Gender appears in this light far too abstract to comprehend the real struggles. It is the social forms of ‘family’ in which gender plays only a part that is far more important in the longer-term outcome of the alleged rape. A focus on the rape alone, like the focus on class, race and gender fail to illuminate much that is important. The small scale social forms of the ‘domestic’ and the daily life, as much as the global political economies in which they each participate, are as important as the grand categories of the usual social analysis.
In other words, the homogenising, binary concept of ‘gender’, like the concept of ‘the economy’ or ‘class’ obscures more than it reveals in an attempt to understand the DSK affair that concentrates so many of the grant dichotomies of today’s world.
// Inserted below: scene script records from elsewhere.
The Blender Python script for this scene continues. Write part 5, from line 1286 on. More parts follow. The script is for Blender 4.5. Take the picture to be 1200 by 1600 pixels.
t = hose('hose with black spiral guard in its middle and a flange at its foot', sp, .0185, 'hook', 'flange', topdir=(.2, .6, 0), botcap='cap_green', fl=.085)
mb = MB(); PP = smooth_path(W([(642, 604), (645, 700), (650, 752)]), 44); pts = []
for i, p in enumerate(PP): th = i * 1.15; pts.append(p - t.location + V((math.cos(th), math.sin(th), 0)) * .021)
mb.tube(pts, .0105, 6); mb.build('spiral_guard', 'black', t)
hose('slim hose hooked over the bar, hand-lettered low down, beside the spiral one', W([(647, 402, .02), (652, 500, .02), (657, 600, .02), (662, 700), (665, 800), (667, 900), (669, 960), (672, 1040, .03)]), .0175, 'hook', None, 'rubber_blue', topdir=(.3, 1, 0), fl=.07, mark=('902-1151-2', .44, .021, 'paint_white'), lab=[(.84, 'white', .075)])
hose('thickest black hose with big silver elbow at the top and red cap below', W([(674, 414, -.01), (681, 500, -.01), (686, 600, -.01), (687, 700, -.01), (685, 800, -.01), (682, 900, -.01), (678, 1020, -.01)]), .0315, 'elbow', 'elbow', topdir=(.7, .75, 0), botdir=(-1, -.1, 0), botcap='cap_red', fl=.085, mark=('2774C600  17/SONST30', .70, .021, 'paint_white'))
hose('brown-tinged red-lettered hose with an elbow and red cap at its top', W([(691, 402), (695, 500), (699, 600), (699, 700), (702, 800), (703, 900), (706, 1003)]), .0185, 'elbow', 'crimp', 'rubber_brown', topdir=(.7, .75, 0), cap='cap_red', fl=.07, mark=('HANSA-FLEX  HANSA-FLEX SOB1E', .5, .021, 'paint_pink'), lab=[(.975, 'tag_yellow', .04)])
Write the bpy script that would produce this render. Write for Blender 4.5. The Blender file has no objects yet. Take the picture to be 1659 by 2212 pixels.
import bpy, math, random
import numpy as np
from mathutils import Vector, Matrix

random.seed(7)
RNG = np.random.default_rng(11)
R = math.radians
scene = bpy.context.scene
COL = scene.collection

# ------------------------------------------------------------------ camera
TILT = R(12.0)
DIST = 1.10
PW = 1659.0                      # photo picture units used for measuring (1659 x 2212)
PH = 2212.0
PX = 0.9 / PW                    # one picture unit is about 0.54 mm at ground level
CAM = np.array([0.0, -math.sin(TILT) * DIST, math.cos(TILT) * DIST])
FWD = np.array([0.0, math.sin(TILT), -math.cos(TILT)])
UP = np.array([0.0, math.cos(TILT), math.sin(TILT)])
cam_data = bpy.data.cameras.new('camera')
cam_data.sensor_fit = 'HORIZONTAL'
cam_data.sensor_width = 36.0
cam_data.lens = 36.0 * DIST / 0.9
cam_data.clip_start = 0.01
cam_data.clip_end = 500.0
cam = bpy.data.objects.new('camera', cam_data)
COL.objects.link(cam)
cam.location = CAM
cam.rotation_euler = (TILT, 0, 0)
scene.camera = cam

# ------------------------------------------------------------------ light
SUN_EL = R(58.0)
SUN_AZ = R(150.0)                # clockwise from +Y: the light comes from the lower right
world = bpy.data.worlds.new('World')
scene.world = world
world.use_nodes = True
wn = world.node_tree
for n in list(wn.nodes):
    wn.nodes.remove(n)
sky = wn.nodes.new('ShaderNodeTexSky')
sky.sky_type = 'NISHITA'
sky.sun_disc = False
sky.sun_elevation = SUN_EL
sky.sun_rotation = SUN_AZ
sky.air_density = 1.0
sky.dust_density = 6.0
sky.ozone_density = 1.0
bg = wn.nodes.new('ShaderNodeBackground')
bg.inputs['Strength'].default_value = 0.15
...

To be ‘real,’ women need more than being assigned to the category ‘female’. The same is true for men. To be ‘real women’, in other words, women need what we call ‘flirtation’, and this is something that mere category of ‘male’ and ‘female’, or even ‘patriarchy’ and ‘the oppressed’ fails to generate. But more than this, it is hard to deny that the sense of danger, or of loss and gain as in a game, can be central to our sense of being who we are as ‘gendered’ selves. The fact that both DSK and his accuser are ‘predatory’, seeking gain with other’s loss, make this story even more compelling. While much has been written in the press, and said in conversation, about how ‘powerful men’ seem to need the predatory sexuality that seemed to be in play here, less has been said about how the ‘powerless’ deploy their own systems of predation. The fact that one is more successful than the other in long run is what makes class and gender the fundamental categories that they are, and we must not lose sight of the intricacies of the way they are played in the real world.